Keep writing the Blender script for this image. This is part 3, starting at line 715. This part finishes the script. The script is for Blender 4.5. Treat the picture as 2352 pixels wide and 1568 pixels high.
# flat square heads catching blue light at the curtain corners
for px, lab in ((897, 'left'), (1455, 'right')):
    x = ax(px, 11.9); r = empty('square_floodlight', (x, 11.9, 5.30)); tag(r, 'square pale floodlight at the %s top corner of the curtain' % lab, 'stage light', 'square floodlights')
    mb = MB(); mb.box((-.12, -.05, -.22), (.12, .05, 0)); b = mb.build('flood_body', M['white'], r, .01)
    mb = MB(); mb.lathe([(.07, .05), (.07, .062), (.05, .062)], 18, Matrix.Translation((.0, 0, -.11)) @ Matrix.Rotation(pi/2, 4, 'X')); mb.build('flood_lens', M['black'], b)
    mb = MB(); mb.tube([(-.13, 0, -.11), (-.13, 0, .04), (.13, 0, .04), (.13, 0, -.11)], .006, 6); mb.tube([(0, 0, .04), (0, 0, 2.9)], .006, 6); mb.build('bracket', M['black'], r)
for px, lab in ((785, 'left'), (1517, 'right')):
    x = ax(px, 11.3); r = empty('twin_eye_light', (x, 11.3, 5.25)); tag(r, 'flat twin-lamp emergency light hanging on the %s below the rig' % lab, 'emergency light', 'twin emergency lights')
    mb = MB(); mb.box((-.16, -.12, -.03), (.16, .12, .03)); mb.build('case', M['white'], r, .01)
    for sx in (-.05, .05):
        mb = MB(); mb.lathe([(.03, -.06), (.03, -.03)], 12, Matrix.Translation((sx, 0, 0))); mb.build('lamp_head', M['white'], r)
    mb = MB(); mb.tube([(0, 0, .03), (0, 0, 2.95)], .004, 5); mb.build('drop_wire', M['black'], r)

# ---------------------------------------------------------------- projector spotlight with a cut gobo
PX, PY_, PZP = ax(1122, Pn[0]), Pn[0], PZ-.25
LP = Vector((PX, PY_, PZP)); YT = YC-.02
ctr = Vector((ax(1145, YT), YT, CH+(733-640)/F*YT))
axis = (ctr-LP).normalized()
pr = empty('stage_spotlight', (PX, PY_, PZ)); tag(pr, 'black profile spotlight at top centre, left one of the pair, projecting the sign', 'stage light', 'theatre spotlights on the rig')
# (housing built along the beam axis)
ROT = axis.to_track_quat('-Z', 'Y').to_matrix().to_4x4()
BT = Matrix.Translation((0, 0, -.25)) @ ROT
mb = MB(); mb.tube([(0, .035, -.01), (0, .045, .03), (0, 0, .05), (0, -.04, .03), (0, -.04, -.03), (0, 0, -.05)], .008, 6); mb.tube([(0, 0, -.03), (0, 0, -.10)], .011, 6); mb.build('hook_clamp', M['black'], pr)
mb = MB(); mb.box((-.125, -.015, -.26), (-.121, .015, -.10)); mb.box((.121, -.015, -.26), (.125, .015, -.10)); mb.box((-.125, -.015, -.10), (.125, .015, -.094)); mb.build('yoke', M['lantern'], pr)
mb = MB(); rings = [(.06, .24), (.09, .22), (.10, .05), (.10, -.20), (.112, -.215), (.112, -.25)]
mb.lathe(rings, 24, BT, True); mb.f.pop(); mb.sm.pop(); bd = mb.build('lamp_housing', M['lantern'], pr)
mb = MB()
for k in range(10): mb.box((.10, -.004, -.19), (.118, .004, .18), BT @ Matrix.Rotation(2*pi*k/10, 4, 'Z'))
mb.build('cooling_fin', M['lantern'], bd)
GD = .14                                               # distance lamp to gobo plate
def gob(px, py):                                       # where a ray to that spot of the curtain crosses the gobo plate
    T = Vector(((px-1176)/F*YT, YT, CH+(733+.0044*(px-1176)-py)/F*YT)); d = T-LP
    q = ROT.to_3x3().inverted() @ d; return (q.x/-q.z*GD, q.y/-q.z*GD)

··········

WHAT IS NEEDED - The listing above should be transcribed in full, exactly as written.

PROBLEM SOLUTION -
Keep writing the Blender script for this image. This is part 3, starting at line 715. This part finishes the script. The script is for Blender 4.5. Treat the picture as 2352 pixels wide and 1568 pixels high.
# flat square heads catching blue light at the curtain corners
for px, lab in ((897, 'left'), (1455, 'right')):
    x = ax(px, 11.9); r = empty('square_floodlight', (x, 11.9, 5.30)); tag(r, 'square pale floodlight at the %s top corner of the curtain' % lab, 'stage light', 'square floodlights')
    mb = MB(); mb.box((-.12, -.05, -.22), (.12, .05, 0)); b = mb.build('flood_body', M['white'], r, .01)
    mb = MB(); mb.lathe([(.07, .05), (.07, .062), (.05, .062)], 18, Matrix.Translation((.0, 0, -.11)) @ Matrix.Rotation(pi/2, 4, 'X')); mb.build('flood_lens', M['black'], b)
    mb = MB(); mb.tube([(-.13, 0, -.11), (-.13, 0, .04), (.13, 0, .04), (.13, 0, -.11)], .006, 6); mb.tube([(0, 0, .04), (0, 0, 2.9)], .006, 6); mb.build('bracket', M['black'], r)
for px, lab in ((785, 'left'), (1517, 'right')):
    x = ax(px, 11.3); r = empty('twin_eye_light', (x, 11.3, 5.25)); tag(r, 'flat twin-lamp emergency light hanging on the %s below the rig' % lab, 'emergency light', 'twin emergency lights')
    mb = MB(); mb.box((-.16, -.12, -.03), (.16, .12, .03)); mb.build('case', M['white'], r, .01)
    for sx in (-.05, .05):
        mb = MB(); mb.lathe([(.03, -.06), (.03, -.03)], 12, Matrix.Translation((sx, 0, 0))); mb.build('lamp_head', M['white'], r)
    mb = MB(); mb.tube([(0, 0, .03), (0, 0, 2.95)], .004, 5); mb.build('drop_wire', M['black'], r)

# ---------------------------------------------------------------- projector spotlight with a cut gobo
PX, PY_, PZP = ax(1122, Pn[0]), Pn[0], PZ-.25
LP = Vector((PX, PY_, PZP)); YT = YC-.02
ctr = Vector((ax(1145, YT), YT, CH+(733-640)/F*YT))
axis = (ctr-LP).normalized()
pr = empty('stage_spotlight', (PX, PY_, PZ)); tag(pr, 'black profile spotlight at top centre, left one of the pair, projecting the sign', 'stage light', 'theatre spotlights on the rig')
# (housing built along the beam axis)
ROT = axis.to_track_quat('-Z', 'Y').to_matrix().to_4x4()
BT = Matrix.Translation((0, 0, -.25)) @ ROT
mb = MB(); mb.tube([(0, .035, -.01), (0, .045, .03), (0, 0, .05), (0, -.04, .03), (0, -.04, -.03), (0, 0, -.05)], .008, 6); mb.tube([(0, 0, -.03), (0, 0, -.10)], .011, 6); mb.build('hook_clamp', M['black'], pr)
mb = MB(); mb.box((-.125, -.015, -.26), (-.121, .015, -.10)); mb.box((.121, -.015, -.26), (.125, .015, -.10)); mb.box((-.125, -.015, -.10), (.125, .015, -.094)); mb.build('yoke', M['lantern'], pr)
mb = MB(); rings = [(.06, .24), (.09, .22), (.10, .05), (.10, -.20), (.112, -.215), (.112, -.25)]
mb.lathe(rings, 24, BT, True); mb.f.pop(); mb.sm.pop(); bd = mb.build('lamp_housing', M['lantern'], pr)
mb = MB()
for k in range(10): mb.box((.10, -.004, -.19), (.118, .004, .18), BT @ Matrix.Rotation(2*pi*k/10, 4, 'Z'))
mb.build('cooling_fin', M['lantern'], bd)
GD = .14                                               # distance lamp to gobo plate
def gob(px, py):                                       # where a ray to that spot of the curtain crosses the gobo plate
    T = Vector(((px-1176)/F*YT, YT, CH+(733+.0044*(px-1176)-py)/F*YT)); d = T-LP
    q = ROT.to_3x3().inverted() @ d; return (q.x/-q.z*GD, q.y/-q.z*GD)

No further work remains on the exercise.